Il servizio prestato a Reggio Emilia convinse l'imperatore a riutilizzare il C. come podestà a Lucca, Comune tradizionalmente schierato contro l'Impero, ma che proprio dal 1237 aveva cominciato a modificare la propria politica. Si trattava di consolidare questo riavvicinamento attraverso un podestà duttile, esperto nella arte militare e nel contempo non inviso agli ambienti ecclesiastici. La personalità del C. rispondeva certamente a codesti requisiti e pertanto venne inviato a Lucca per l'anno 1239: erano con lui due frati minori, Egidio Fasso da Parma e Salimbene de Adam, il fratello di quest'ultimo, Guido, nonché Domafolle da Miano e Giacomo da Maluso (cugino della madre di fra' Salimbene), come suoi assessori per lo svolgimento dell'ufficio podestarile.
All'inizio di febbraio del 1239 si verificò una eclissi di sole e fra' Salimbene ci narra un curioso aneddoto che può servire a comprendere la figura del C.: dopo l'eclisse egli prese una croce con le proprie mani e procedette in processione per la città, seguito dai frati minori e da altri chierici ed ecclesiastici. Al termine della processione egli predicò intorno alla passione di Cristo ed impose la pace alle famiglie discordi. La pacificazione permise di ritrovare una chiara unità politica, cosicché Lucca poté ospitare l'imperatore Federico II e quindi appoggiare con le proprie truppe la penetrazione in Lunigiana, in Garfagnana ed in Versilia di Oberto Pallavicino, che nel 1240 sarà nominato vicario imperiale per quelle terre.
Al termine del suo servizio a Lucca il C. fu chiamato dalla vicina città di Arezzo a ricoprire la carica di podestà. Nel corso del 1240 riuscì a riportare la città nell'ambito imperiale e a consolidare tale passaggio con una visita di Federico II, il quale fu suo ospite. Le fonti non forniscono ulteriori notizie sul C. sino al 1244, quando fu nominato podestà di Cremona, succedendo al conte Lantelmo da Cassino, un alto funzionario imperiale. Il C. portò con sé a Cremona un suo consanguineo, Egidio da Cornazzano, per ricoprire la carica di console di Giustizia. I rapporti tra l'imperatore e la città di Cremona furono intensificati dalla presenza del C., che già nel gennaio 1244 ottenne da Federico II un diploma per il Comune, in cui si confermava ai Cremonesi la concessione del castello di Roncarolo, fatta il 15 ag. 1242 dal re Enzo, allora legato imperiale in Italia. La conferma celava certamente la richiesta di impegno dei Cremonesi nelle file dello esercito imperiale: alla fine di febbraio infatti una coalizione di Pavesi, Cremonesi e Tedeschi era penetrata in territorio piacentino, con la precisa finalità di distruggere le forze guelfe ivi stanziate. Ma il 5 marzo 1244 il podestà di Piacenza, Azzo da Pirovalo, sconfisse duramente gli Imperiali e catturò numerosi prigionieri cremonesi. La città aveva bisogno di essere attentamente presidiata e così re Enzo vi soggiornò con il C. dal maggio sino al luglio.

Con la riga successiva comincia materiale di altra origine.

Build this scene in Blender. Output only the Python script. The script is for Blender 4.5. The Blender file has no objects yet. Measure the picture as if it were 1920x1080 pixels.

Terminata la podestaria cremonese, il C. ritornò a Parma, ove operò come uno dei principali sostenitori del partito ghibellino che era guidato da Bertolo Tabernario, suo cognato (il C. ne aveva sposato la sorella Auda). Il governo ghibellino aveva suscitato forti malcontenti in città che avevano riacceso le speranze dei guelfi parmensi, esuli a Piacenza. Nel giugno 1247 questi ultimi, guidati da Ugo di San Vitale, Ghiberto di Gente e Gerardo di Arcili, mossero contro Parma. Il 16 attaccarono, approfittando dell'assenza del grosso dell'esercito imperiale. Lo scontro ebbe luogo a Borghetto sul Taro e si concluse con una decisiva vittoria guelfa. Il C., insieme con altri capi ghibellini venne ucciso.
I suoi figli troveranno rifugio nella città di Vittoria fondata da Federico II per contrastare la potenza di Parma, ormai passata al campo guelfo. Quando anche la vicenda di Federico si concluse, la famiglia Cornazzano tornò ad operare nel ristretto ambito del contado parmense, titolare di beni allodialì e legata da vincoli feudali con la Chiesa cittadina.